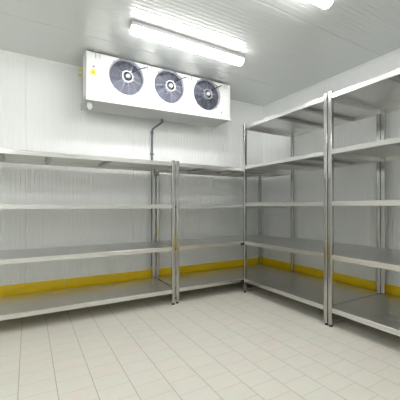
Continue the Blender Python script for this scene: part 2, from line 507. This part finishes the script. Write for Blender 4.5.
# warning sticker (rounded yellow triangle with a bolt) and the small slate label above it
bm = bmesh.new(); tri = []
for k in range(3):
    a = PI / 2 + k * 2 * PI / 3
    for j in range(-3, 4):
        q = a + j * PI / 9
        tri.append((.024 * math.cos(a) + .009 * math.cos(q), .024 * math.sin(a) + .009 * math.sin(q)))
prism(bm, tri, -.0012, .0004, lambda u, v, t: (u * 1.2, t, v * 1.2))
s = obj('warning_sticker', bm, M['sign_yellow'], casing); s.location = (.561 - ox, CYF - oy, 2.390 - oz)
s['label'] = 'yellow triangular warning sticker'
bm = bmesh.new(); prism(bm, [(.004, .016), (-.009, -.002), (-.001, -.002), (-.005, -.016), (.009, .003), (.001, .003)], -.0020, -.0012, lambda u, v, t: (u, t, v - .002))
k = obj('lightning_mark', bm, M['sign_black'], cool); k.location = (.561 - ox, CYF - oy, 2.390 - oz)
k['label'] = 'black lightning bolt'
bm = bmesh.new(); box(bm, -.010, .010, -.0012, 0, -.008, .008)
k = obj('small_sticker', bm, M['sign_blue'], casing); k.location = (.566 - ox, CYF - oy, 2.448 - oz); k['label'] = 'small dark square sticker'
# two yellow capped stubs on the left end of the unit
for z, r in ((2.500, .015), (2.432, .012)):
    bm = bmesh.new(); lathe(bm, [(0, .002), (r * .7, .002), (r * .7, -.02), (r, -.022), (r, -.045), (r * .8, -.05), (0, -.05)], lambda x, y, t: (t, x, y), 20)
    k = obj('pipe_cap', bm, M['valve'], cool, smooth=True); k.location = (CX0 + .013 - ox, 3.36 - oy, z - oz)
    k['label'] = 'yellow cap on a pipe stub'

# ------------------------------------------------------------------ drain pipe down the back wall
dp = thing('drain_pipe', (1.35, 3.56, 0), 'thin grey drain pipe bent from the cooling unit down the back wall', 'pipe')
bm = bmesh.new()
ptsA = [(1.41, 3.39, 2.108), (1.41, 3.39, 2.088), (1.408, 3.395, 2.072), (1.40, 3.415, 2.062), (1.362, 3.535, 2.030), (1.354, 3.558, 2.020), (1.351, 3.567, 2.002), (1.35, 3.57, 1.965), (1.35, 3.57, .30)]
tube(bm, [(x - 1.35, y - 3.56, z) for x, y, z in ptsA], .0125, 14)
pp = obj('pipe', bm, M['pipe'], dp, smooth=True)
for i, z in ((0, 2.06), (1, 1.98)):
    p = (1.41, 3.39, 2.088) if i == 0 else (1.35, 3.57, 1.975)
    bm = bmesh.new(); lathe(bm, [(.012, -.02), (.0165, -.02), (.0165, .02), (.012, .02)], lambda x, y, t: (x, y, t), 16)
    k = obj('elbow_collar', bm, M['pipe'], pp, smooth=True); k.location = (p[0] - 1.35, p[1] - 3.56, p[2])
bm = bmesh.new(); box(bm, -.022, .022, -.008, .03, 1.70, 1.715)
obj('wall_clip', bm, M['pipe'], dp, bevel=.002)

# ------------------------------------------------------------------ ceiling lights
def lamp(x0, x1, y, label):
    R = thing('ceiling_light', ((x0 + x1) / 2, y, HC), label, 'ceiling light', 'tube lights on the ceiling')
    h = (x1 - x0) / 2
    bm = bmesh.new()
    prism(bm, [(-.040, 0), (.040, 0), (.052, -.012), (.054, -.040), (-.054, -.040), (-.052, -.012)], -h + .004, h - .004, lambda u, v, t: (t, u, v))
    obj('housing', bm, M['housing'], R, bevel=.002)
    bm = bmesh.new(); pts = []
    for k in range(17):
        a = PI + PI * k / 16
        pts.append((.050 * math.cos(a), -.038 + .056 * math.sin(a)))
    n = len(pts)
    secs = []
    for t, s in ((-h + .005, .70), (-h + .012, .88), (-h + .028, 1), (h - .028, 1), (h - .012, .88), (h - .005, .70)):
        secs.append([bm.verts.new((t, u * s, -.037 + (v + .037) * s)) for u, v in pts])
    for a, b in zip(secs, secs[1:]):
        for i in range(n - 1): bm.faces.new((a[i], a[i + 1], b[i + 1], b[i]))
        bm.faces.new((a[0], b[0], b[-1], a[-1]))
    bm.faces.new(secs[0]); bm.faces.new(secs[-1][::-1])
    d = obj('diffuser', bm, M['tube'], R, smooth=True); d['label'] = 'glowing white diffuser'
    for s in (-1, 1):
        bm = bmesh.new(); prism(bm, [(-.032, 0), (.032, 0), (.036, -.03), (.026, -.060), (-.026, -.060), (-.036, -.03)], s * (h - .006), s * h, lambda u, v, t: (t, u, v))
        obj('end_cap', bm, M['housing'], R, bevel=.002)
    return R
lamp(.750, 1.942, 2.50, 'glowing tube light on the ceiling in front of the three fans, whole length in view')
lamp(.750, 1.942, 1.455, 'glowing tube light at the top edge of the photo, only its right end showing')
# the same lights go on towards the camera
NTH = ['third', 'fourth', 'fifth', 'sixth']
for k in range(1):
    lamp(.750, 1.942, .41 - 1.045 * k, 'tube light out of view overhead, %s from the fan unit in the right row' % NTH[k])
for k in range(4):  # invented left row, unseen, added to throw fill light into the racks
    lamp(-1.9, -.708, 1.455 - 1.045 * k, 'tube light out of view in the left row, %s from the back wall' % (['first', 'second'] + NTH)[k])

# ------------------------------------------------------------------ camera, world, view
cam = bpy.data.cameras.new('camera'); co = bpy.data.objects.new('camera', cam); C.objects.link(co)
co.location = (0, 0, 1.05); co.rotation_euler = (PI / 2, 0, math.radians(-29.8))
cam.sensor_width = 36; cam.sensor_fit = 'HORIZONTAL'; cam.lens = 36 * 299.7 / 400; cam.shift_y = 6.4 / 400; cam.clip_start = .02
bpy.context.scene.camera = co
w = bpy.data.worlds.new('world'); bpy.context.scene.world = w; w.use_nodes = True
w.node_tree.nodes['Background'].inputs['Color'].default_value = (.8, .85, .9, 1)
w.node_tree.nodes['Background'].inputs['Strength'].default_value = .02
vs_ = bpy.context.scene.view_settings
vs_.view_transform = 'Standard'; vs_.look = 'None'; vs_.gamma = 1; vs_.exposure = 1.95; vs_.use_curve_mapping = False

cy = bpy.context.scene.cycles
cy.max_bounces = 24; cy.diffuse_bounces = 16; cy.glossy_bounces = 12
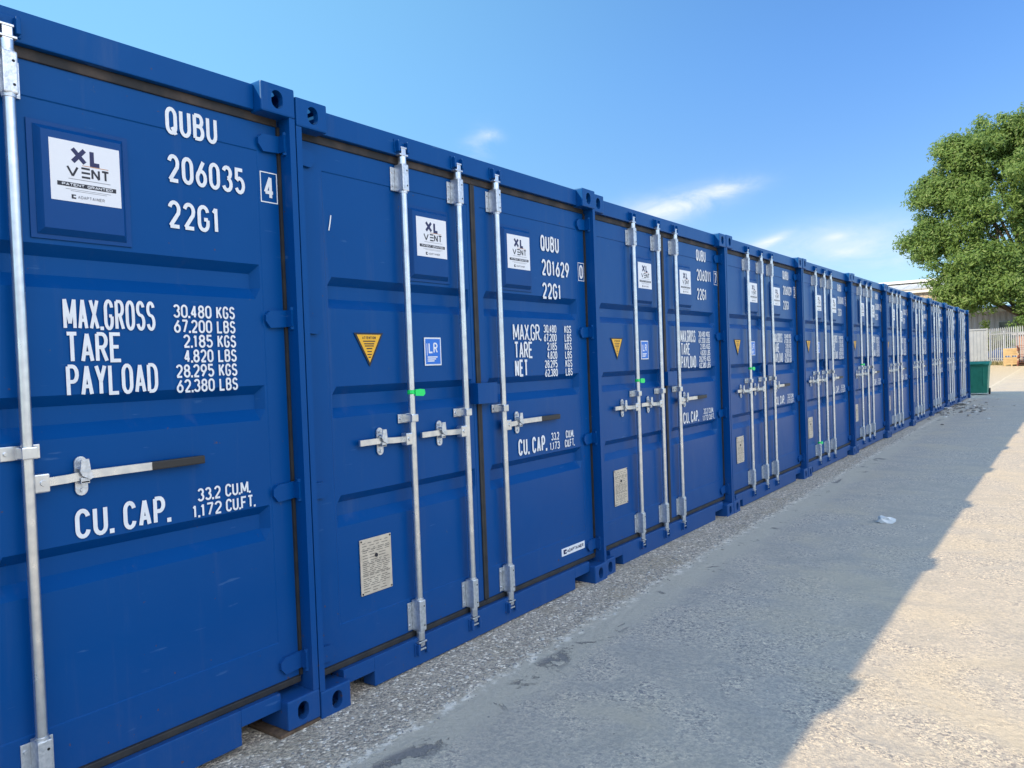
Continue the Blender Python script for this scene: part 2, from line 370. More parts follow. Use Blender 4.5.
def casting_mesh():
    """corner fitting with real apertures, right-top-front, as one mesh"""
    def stadium(cx, cy, w, h, n=10):
        r = min(w, h)/2; pts = []
        if h >= w:
            pts = [(cx + r*cos(a), cy + (h/2-r) + r*sin(a)) for a in [pi*i/n for i in range(n+1)]]
            pts += [(cx + r*cos(a), cy - (h/2-r) + r*sin(a)) for a in [pi + pi*i/n for i in range(n+1)]]
        else:
            pts = [(cx + (w/2-r) + r*cos(a), cy + r*sin(a)) for a in [-pi/2 + pi*i/n for i in range(n+1)]]
            pts += [(cx - (w/2-r) + r*cos(a), cy + r*sin(a)) for a in [pi/2 + pi*i/n for i in range(n+1)]]
        return pts
    base = MB().box(-.178, 0, CW-.162, CW, CH-.118, CH, .007).mesh('corner_casting', M['paint'])
    o = bpy.data.objects.new('tmp_casting', base); COL.objects.link(o)
    cuts = [MB().box(-.150, -.028, CW-.134, CW-.028, CH-.096, CH-.028),
            MB().prism(stadium(CW-.086, CH-.060, .055, .074), 'x', -.06, .02),
            MB().prism(stadium(-.089, CH-.060, .050, .072), 'y', CW-.06, CW+.02),
            MB().prism(stadium(-.089, CW-.089, .110, .060), 'z', CH-.06, CH+.02)]
    tmp = []
    for c in cuts:
        me = c.mesh('cut', M['paint']); co = bpy.data.objects.new('tmp_cut', me); COL.objects.link(co); tmp.append(co)
        md = o.modifiers.new('b', 'BOOLEAN'); md.operation = 'DIFFERENCE'; md.object = co; md.solver = 'EXACT'
    bpy.context.view_layer.update()
    dg = bpy.context.evaluated_depsgraph_get()
    me = bpy.data.meshes.new_from_object(o.evaluated_get(dg)); me.name = 'corner_casting'
    for c in tmp + [o]: bpy.data.objects.remove(c, do_unlink=True)
    return me
def mirrored(me, fy=False, fz=False, fx=False):
    r = me.copy()
    for v in r.vertices:
        if fy: v.co.y = CW - v.co.y
        if fz: v.co.z = CH - v.co.z
        if fx: v.co.x = -CD - v.co.x
    if (fy + fz + fx) % 2: r.flip_normals()
    return r

def door_panel(y0, y1, ty0, ty1, side):
    """steel door leaf: perimeter tube frame, recessed sheet with three trapezoidal troughs"""
    mb = MB()
    troughs = [(1.735, 1.875), (1.250, 1.390), (0.765, 0.905)]
    fy0, fy1 = ty0-.012, ty1+.012
    fz0, fz1 = 0.335, 2.335
    ys = sorted({y0, fy0, fy0+.004, ty0, ty0+.026, ty1-.026, ty1, fy1-.004, fy1, y1})
    zs = {DZ0, fz0, fz0+.004, fz1-.004, fz1, DZ1}
    for a, b in troughs: zs |= {a, a+.045, b-.036, b}
    zs = sorted(zs)
    def X(y, z):
        x = DX
        if fy0 < y < fy1 and fz0 < z < fz1: x -= 0.0035
        for a, b in troughs:
            if ty0 < y < ty1 and a+.04 < z < b-.03: x = DX - 0.040
        return x
    nz_ = len(zs); vs = [(X(y, z), y, z) for y in ys for z in zs]
    mb.add(vs, [(i*nz_+j, (i+1)*nz_+j, (i+1)*nz_+j+1, i*nz_+j+1) for i in range(len(ys)-1) for j in range(nz_-1)])
    # returns (edges of the leaf) and back
    xb = DX - 0.055
    mb.add([(DX, y0, DZ0), (DX, y0, DZ1), (xb, y0, DZ1), (xb, y0, DZ0)], [(0,1,2,3)])
    mb.add([(DX, y1, DZ0), (DX, y1, DZ1), (xb, y1, DZ1), (xb, y1, DZ0)], [(0,1,2,3)])
    mb.add([(DX, y0, DZ0), (DX, y1, DZ0), (xb, y1, DZ0), (xb, y0, DZ0)], [(0,1,2,3)])
    mb.add([(DX, y0, DZ1), (DX, y1, DZ1), (xb, y1, DZ1), (xb, y0, DZ1)], [(0,1,2,3)])
    mb.add([(xb, y0, DZ0), (xb, y0, DZ1), (xb, y1, DZ1), (xb, y1, DZ0)], [(0,1,2,3)])
    return mb.mesh('door', M['paint'])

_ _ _

:: Task details ::
Pull out each line of the records holding the string "Python".

:: Exercise response ::
Continue the Blender Python script for this scene: part 2, from line 507. This part finishes the script. Write for Blender 4.5.
Continue the Blender Python script for this scene: part 2, from line 370. More parts follow. Use Blender 4.5.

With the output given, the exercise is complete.